Uiteindelijk verliest ook de economie zelf bij zoveel dalende koopkracht. Al enkele decennia wijzen tal van critici er op dat we, om dit scenario te voorkomen, dringend moeten afspreken welke minimale regels van sociale bescherming en zekerheid niet langer straffeloos mogen overtreden worden in de wereld.

Heel terecht argumenteren de critici van een al te eenzijdige economische mondialisering reeds jarenlang dat samenlevingen torenhoge risico’s lopen als ze de vrije markt overal volledig voorrang geven zonder een bodem te leggen van sociale minimumnormen die mondiaal afdwingbaar zijn, en trouwens ook van al even dwingende ecologische regels.

Er is niet naar hen geluisterd. Het resultaat is dat dit neoliberalisme een paradijs heeft gecreëerd voor financiers en speculanten – niet eens voor ondernemers die echt welvaart willen creëren – die vrij baan hebben gekregen om werknemers wereldwijd zoveel mogelijk uit te persen en onze planeet om zeep te helpen. Het is die funeste logica die alleen nog maar de jongste maand Ford Genk dicht gooide en Siemens uit de productie van zonne-energie deed gaan.

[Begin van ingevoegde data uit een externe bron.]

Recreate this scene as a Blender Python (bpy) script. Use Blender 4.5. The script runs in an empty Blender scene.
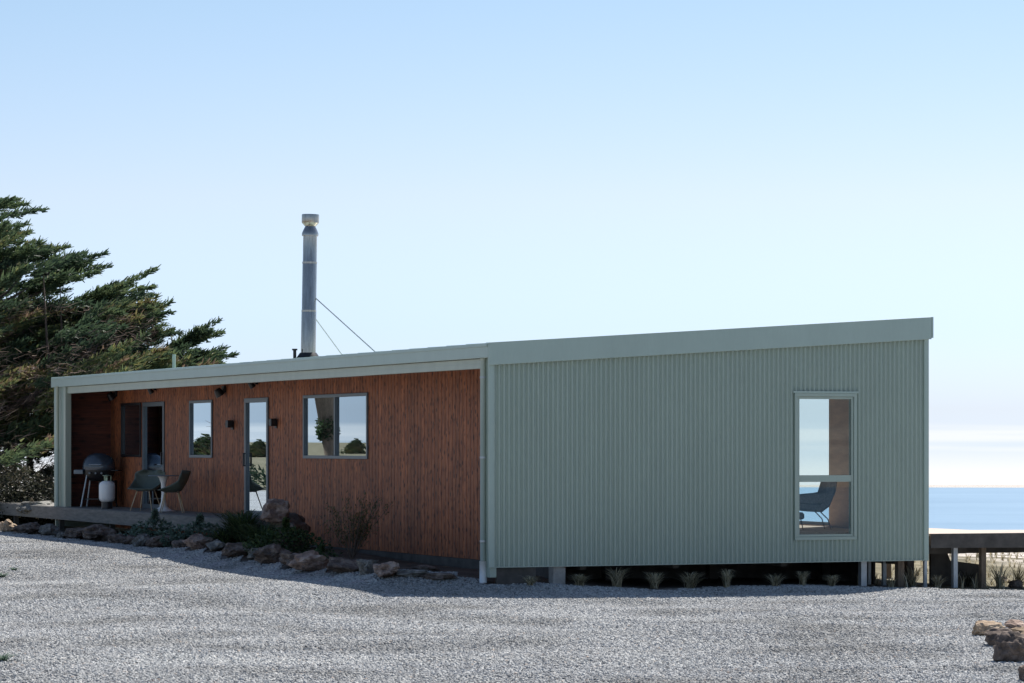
import bpy, bmesh, math, random
import numpy as np
from mathutils import Vector, Matrix, noise

S = bpy.context.scene
COL = S.collection
R_ = math.radians
F = 3090.0           # focal length in pixels of a 1024 wide frame
EYE = 2.08
HY = 446.0           # eye level row
# ------------------------------------------------------------------ camera, world, sun
cam = bpy.data.cameras.new('camera'); camo = bpy.data.objects.new('camera', cam); COL.objects.link(camo)
camo.location = (0, 0, EYE); camo.rotation_euler = (R_(90), 0, 0)
cam.sensor_width = 36; cam.lens = F/1024*36; cam.shift_y = (HY-341.5)/1024
cam.clip_start = 0.5; cam.clip_end = 60000
S.camera = camo
S.render.resolution_x = 1024; S.render.resolution_y = 683
SUN_AZ = math.atan2(1.40, 2.33); SUN_EL = R_(52)
w = bpy.data.worlds.new('World'); S.world = w; w.use_nodes = True
nt = w.node_tree; nt.nodes.clear()
def N(nt, t, **k):
    n = nt.nodes.new(t)
    for a, b in k.items(): setattr(n, a, b)
    return n
def L(nt, a, b): nt.links.new(a, b)
def mth(nt, op, a, b=None, clamp=False):
    n = N(nt, 'ShaderNodeMath', operation=op, use_clamp=clamp)
    for i, q in enumerate((a, b)):
        if q is None: continue
        if isinstance(q, (int, float)): n.inputs[i].default_value = q
        else: L(nt, q, n.inputs[i])
    return n.outputs[0]
def mixc(nt, f, a, b, bt='MIX'):
    n = N(nt, 'ShaderNodeMix', data_type='RGBA', blend_type=bt)
    for i, q in ((0, f), (6, a), (7, b)):
        if isinstance(q, (int, float)): n.inputs[i].default_value = q
        elif isinstance(q, tuple): n.inputs[i].default_value = (*q[:3], 1)
        else: L(nt, q, n.inputs[i])
    return n.outputs[2]
def ramp(nt, fac, stops):
    n = N(nt, 'ShaderNodeValToRGB'); e = n.color_ramp.elements
    while len(e) < len(stops): e.new(0.5)
    for i, (p, c) in enumerate(stops):
        e[i].position = p; e[i].color = (*c, 1) if len(c) == 3 else c
    L(nt, fac, n.inputs[0]); return n.outputs[0]
tc = N(nt, 'ShaderNodeTexCoord'); sp = N(nt, 'ShaderNodeSeparateXYZ'); L(nt, tc.outputs['Generated'], sp.inputs[0])
zc = mth(nt, 'MAXIMUM', sp.outputs[2], 0.012)
cb = N(nt, 'ShaderNodeCombineXYZ'); L(nt, sp.outputs[0], cb.inputs[0]); L(nt, sp.outputs[1], cb.inputs[1]); L(nt, zc, cb.inputs[2])
sky = N(nt, 'ShaderNodeTexSky', sky_type='NISHITA'); sky.sun_disc = False
sky.sun_elevation = SUN_EL; sky.sun_rotation = SUN_AZ; sky.altitude = 300; sky.air_density = 1.0; sky.dust_density = 0.9; sky.ozone_density = 2.5
L(nt, cb.outputs[0], sky.inputs[0])
# low bands of bright cloud above the sea horizon
mp = N(nt, 'ShaderNodeMapping'); mp.inputs['Scale'].default_value = (5, 5, 210); L(nt, tc.outputs['Generated'], mp.inputs[0])
ns = N(nt, 'ShaderNodeTexNoise'); ns.inputs['Scale'].default_value = 1.0; ns.inputs['Detail'].default_value = 5; L(nt, mp.outputs[0], ns.inputs[0])
band = ramp(nt, ns.outputs[0], [(0.40, (0, 0, 0)), (0.58, (1, 1, 1))])
low = mth(nt, 'MULTIPLY', mth(nt, 'SUBTRACT', 0.0078, sp.outputs[2]), 500, clamp=True)
hz = mth(nt, 'MULTIPLY', mth(nt, 'SUBTRACT', 0.0, sp.outputs[2]), 130, clamp=True)
cf = mth(nt, 'MULTIPLY', low, mth(nt, 'MAXIMUM', mth(nt, 'MULTIPLY', band, 0.75), hz))
# air near the horizon: pale and cool rather than yellow
elf = ramp(nt, mth(nt, 'MAXIMUM', sp.outputs[2], 0.0), [(0.0, (.432, .526, .80)), (0.037, (.424, .495, .715)), (0.08, (.505, .487, .545)), (0.15, (.455, .475, .495)), (0.32, (.5, .5, .5))])
elf = mixc(nt, 1.0, elf, (2, 2, 2), 'MULTIPLY')
skycol = mixc(nt, 1.0, sky.outputs[0], elf, 'MULTIPLY')
allc = mixc(nt, mth(nt, 'MULTIPLY', cf, 0.8), skycol, (8.4, 8.4, 8.5))
bg = N(nt, 'ShaderNodeBackground'); bg.inputs[1].default_value = 0.072; L(nt, allc, bg.inputs[0])
wo = N(nt, 'ShaderNodeOutputWorld'); L(nt, bg.outputs[0], wo.inputs[0])
sl = bpy.data.lights.new('sun', 'SUN'); so = bpy.data.objects.new('sun', sl); COL.objects.link(so)
sl.energy = 5.0; sl.angle = R_(0.5); sl.color = (1.0, 0.95, 0.88)
sd = Vector((math.sin(SUN_AZ)*math.cos(SUN_EL), math.cos(SUN_AZ)*math.cos(SUN_EL), math.sin(SUN_EL)))
so.rotation_euler = (-sd).to_track_quat('-Z', 'Y').to_euler(); so.location = sd*60
S.view_settings.view_transform = 'Standard'; S.view_settings.look = 'None'
S.view_settings.gamma = 1.0; S.view_settings.exposure = 0.8; S.view_settings.use_curve_mapping = False
S.render.engine = 'CYCLES'
S.cycles.max_bounces = 8; S.cycles.transparent_max_bounces = 12; S.cycles.caustics_reflective = False; S.cycles.caustics_refractive = False

# ------------------------------------------------------------------ frames of reference
RX, RY = 0.9205, 0.3907      # across the gable wall
LX, LY = -0.3907, 0.9205     # along the timber wall
CX, CY = -0.314, 44.14       # near corner of the house
ROT = math.atan2(RY, RX)
def P(u, v, z=0.0): return Vector((CX+u*RX+v*LX, CY+u*RY+v*LY, z))
def UV(x, y): return ((x-CX)*RX+(y-CY)*RY, (x-CX)*LX+(y-CY)*LY)
def v_at(px, u):
    t = (px-512)/F; return (t*(CY+u*RY)-CX-u*RX)/(LX-t*LY)
def u_at(px, v):
    t = (px-512)/F; return (t*(CY+v*LY)-CX-v*LX)/(RX-t*RY)
def z_at(py, u, v): return EYE+(HY-py)*(CY+u*RY+v*LY)/F
def ss(a, b, x):
    t = np.clip((x-a)/(b-a), 0, 1); return t*t*(3-2*t)
def terr(x, y):
    x = np.asarray(x, float); y = np.asarray(y, float)
    u = (x-CX)*RX+(y-CY)*RY; v = (x-CX)*LX+(y-CY)*LY
    z = 0.08*ss(-3, 0, v)*(1-ss(0.5, 3, u)) + 0.18*ss(4, 13, v)
    z = z+0.14*ss(-1.9, -1.2, u)*ss(-0.2, 1, v)*(1-ss(9, 13, v))*(1-ss(0.5, 3, u))
    z = z-0.06*ss(-8, -2.5, v)*(1-ss(-1.2, -0.2, v))*ss(-2.5, 0.5, u)*(1-ss(5, 7.5, u))
    s = np.maximum(0, u-5)
    z = z-0.032*np.minimum(s, 33)-0.35*np.maximum(0, s-33)*ss(33, 60, s)
    lr = np.maximum(0, -u-55)
    z = z+0.012*lr*ss(0, 150, lr)*np.exp(-lr/700)
    z = z+0.05*np.sin(x*0.31+1.3)*np.sin(y*0.23)*ss(-1.9, -6, u)*ss(0, -3, v)*0.5
    z = z+0.022*np.sin(x*1.3+2*np.sin(y*0.5))*np.sin(y*0.9+np.sin(x*0.6)*1.5)*ss(-1.6, -3.5, np.minimum(u, v+0.0*u)*1.0+0.0)*ss(-18, -14, u+0*v)
    far = ss(120, 500, np.hypot(x, y))*ss(-20, -120, u)
    z = z+far*(1.2*np.sin(x*0.006)*np.cos(y*0.005)+0.6*np.sin(x*0.017+2)*np.sin(y*0.015))
    return np.maximum(z, -230)
def tz(x, y): return float(terr(x, y))
def hit(px, py):
    Y = 40.0
    for _ in range(40):
        X = (px-512)/F*Y; Y = 0.5*Y+0.5*(EYE-tz(X, Y))*F/(py-HY)
    return ((px-512)/F*Y, Y)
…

Dit wanbeleid maakt de gewone economie zelf kapot

Deze aanpak heeft tot tientallen financiële crises geleid in tal van landen buiten Europa of de Verenigde Staten, in Mexico, Argentinië, Turkije, Brazilië, Rusland, in landen in Oost-Azie en heel Afrika.

Zelfs de economie verliest bij al die financiële crisis

Telkens – en dat is het tweede cruciale fenomeen – werd de gewone economie meegesleurd, steeds opnieuw dezelfde beleidsstommiteiten – abrupte besparingen die de economie versmachten, uitverkoop van publieke bezittingen, hakmes in de koopkracht en vrije baan voor inkomensongelijkheid – stuurden telkens opnieuw de economische activiteit veel meer de dieperik in dan nodig…zodat elke keer ook veel meer mensen werkloos werden dan nodig… en veel meer gezinnen in de miserie raakten… en nog meer ondernemers de boeken moesten sluiten… en nog minder mensen een inkomen hadden…

In het Noorden zijn de gevolgen van dalende koopkracht uiteindelijk ook boven water gekomen. Eerst veroorzaakten ze de krediet- en financiële crisis in de Verenigde Staten en Groot-Brittannië. Als de ongelijkheid te groot wordt, en tientallen miljoenen werkende mensen te weinig verdienen om rond te komen – zelfs met een voltijdse job – dan moeten ze lenen om zelfs het levensnoodzakelijke te kunnen kopen.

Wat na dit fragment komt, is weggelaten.